Initiated by AT&T and Sun, work was started on a "Unified" Unix which was to include the best of the three main streams: the System V Release 4 (SVR4). Most competition felt threatened and - in protest? - opposition quickly organised: the Open Software Foundation (OSF). Subsequently AT&T dissolved its Unix interests into Unix International (UI), which reduced the original three way division into a classic dichotomy: OSF versus UI.
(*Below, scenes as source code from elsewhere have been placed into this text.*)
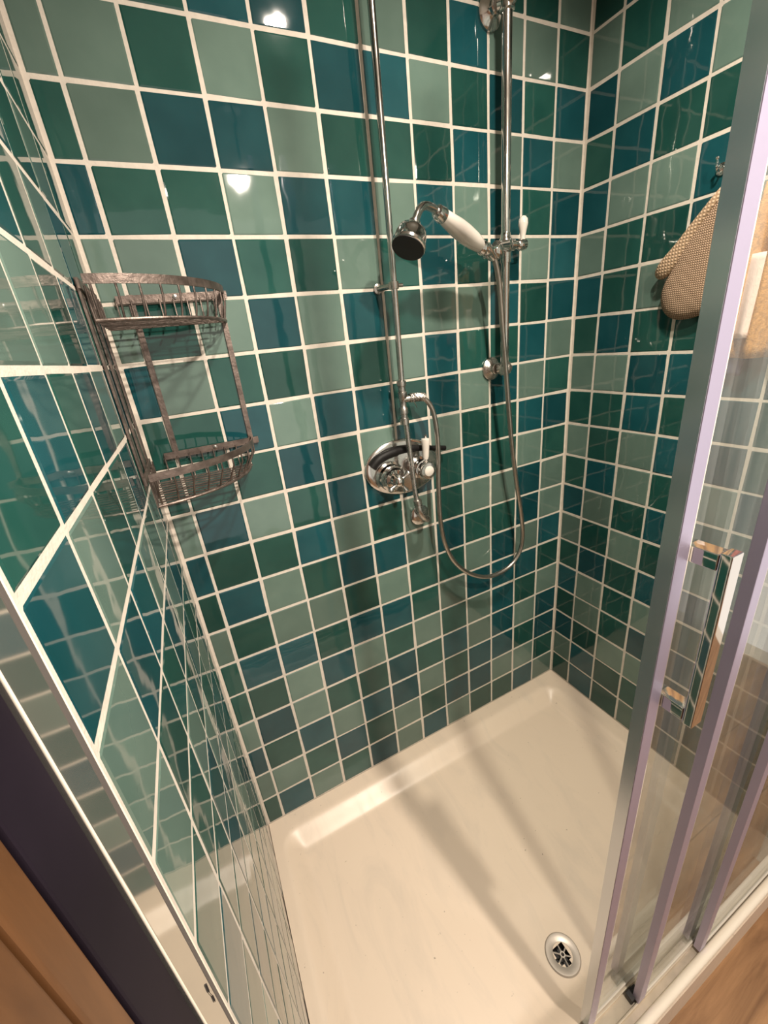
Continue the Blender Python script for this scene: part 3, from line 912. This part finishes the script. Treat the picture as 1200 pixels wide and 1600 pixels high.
thumb = [(p.x, p.y) for p in spline([(a, b, 0) for a, b in thumb], 3)]
blob(thumb, XR - 0.024, 0.012, mt, 'thumb', 'sisal_rim')
MB().tube(spline([(XR-0.022,-0.424,1.580),(XR-0.022,-0.422,1.602),(XR-0.016,-0.415,1.6155),(XR-0.021,-0.406,1.602),(XR-0.022,-0.398,1.582)], 5), 0.0022, 7).build('hanging_loop', 'sisal_rim', mt)

def drape(name, label, cat, y0, y1, z0, z1, xoff, mat, flare=0.0, nf=2.2, amp=0.006, parent=None, th=0.004):
    nu, nv = 26, 14
    top, bot = [], []
    vs, fs = [], []
    for sgn in (0, 1):
        for j in range(nv + 1):
            v = j / nv
            for i in range(nu + 1):
                u = i / nu
                half = (y1 - y0) / 2 * (1 + flare * (v - 0.5))
                y = (y0 + y1) / 2 + (u - 0.5) * 2 * half
                x = XR - xoff - amp * (1 + v) * math.sin(u * nf * 2 * math.pi + 0.6) - 0.004 * v - th * sgn
                vs.append((x, y, z1 + (z0 - z1) * v))
    L = (nv + 1) * (nu + 1)
    for b in (0, L):
        for j in range(nv):
            for i in range(nu):
                a = b + j * (nu + 1) + i
                fs.append((a, a + 1, a + nu + 2, a + nu + 1))
    edge = [i for i in range(nu + 1)] + [j * (nu + 1) + nu for j in range(1, nv + 1)] + [nv * (nu + 1) + i for i in range(nu - 1, -1, -1)] + [j * (nu + 1) for j in range(nv - 1, 0, -1)]
    for k in range(len(edge)):
        a, b = edge[k], edge[(k + 1) % len(edge)]
        fs.append((a, b, b + L, a + L))
    mb = MB().add(vs, fs)
    o = mb.build(name, mat, parent, angle=180, origin=None)
    if parent is None: tag(o, label, cat)
    return o
oc = thing('ochre_cloth', 'ochre terry cloth with a pale pink panel hanging behind the door glass', 'cloth', (XR - 0.02, -0.47, 1.225))
drape('cloth', '', '', -0.520, -0.430, 1.235, 1.548, 0.020, 'ochre', flare=0.55, parent=oc)
drape('pale_panel', '', '', -0.468, -0.436, 1.275, 1.430, 0.026, 'pink', flare=-0.2, nf=0.6, amp=0.004, parent=oc, th=0.003)
MB().tube(spline([(XR-0.024,-0.500,1.545),(XR-0.022,-0.487,1.557),(XR-0.022,-0.478,1.5605),(XR-0.022,-0.468,1.557),(XR-0.024,-0.455,1.545)], 4), 0.002, 6).build('hanging_loop', 'ochre', oc)
drape('red_cloth', 'dark red cloth hanging right of the ochre cloth behind the glass', 'cloth', -0.585, -0.530, 1.30, 1.56, 0.014, 'red', flare=0.2, nf=1.2, amp=0.004)
drape('navy_cloth', 'small navy cloth peeking out below the ochre cloth', 'cloth', -0.462, -0.428, 1.198, 1.30, 0.008, 'navy_cloth', flare=-0.4, nf=1.0, amp=0.002)

# ------------------------------------------------------------------ lift everything so that the floor is z = 0
for o in list(bpy.data.objects):
    if o.parent is None:
        o.location.z += FL
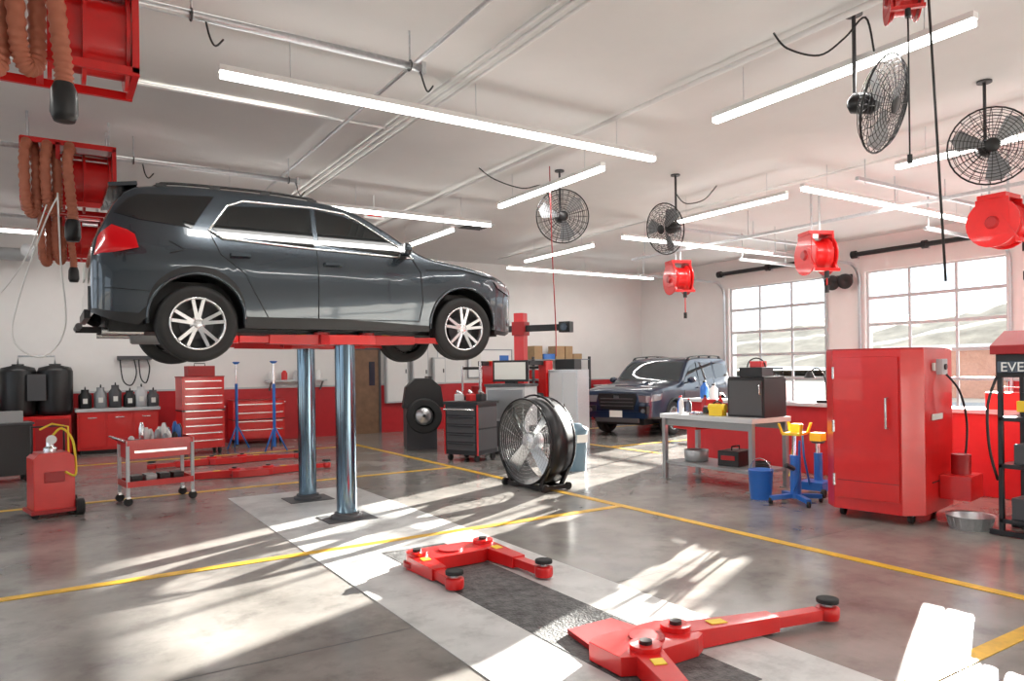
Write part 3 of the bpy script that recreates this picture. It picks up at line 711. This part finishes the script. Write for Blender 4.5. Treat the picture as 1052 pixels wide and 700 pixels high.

An important step to reconcile both camps was taken by six major
Unix suppliers who, under the name COSE (Common Open Software Environment),
started a process to achieve drastic standardisation. Basically the discussion
was no longer focused on operating system interfaces, but rather on those
elements that made Unix implementations incompatible, like window systems
(toolkits, Look&Feel), mechanisms for distributed applications and
network- and system-management.
COSE initiated the specification of a standard application environment
under the name "Common Desktop Environment" in which the window environment,
the look and feel, the deskset applications and the interoperability were
established.
The most recent step in the unification process is the announcement that members of OSF and UI will join forces in a new organisation that, for the time being, will operate under the name OSF. The Unix specifications and the trademark of the name Unix is now owned by X/Open, which will gauge conformance to the specs by a branding process.
Broadly speaking these are the developments that set the stage for the fall conference of the NLUUG. After 25 years of the turmoil of Unix life, its growth and its diversity, we finally have a prospect that converging standards will ease the future develpment of Unix. These standards and new developments are main points of focus of our NLUUG fall conference.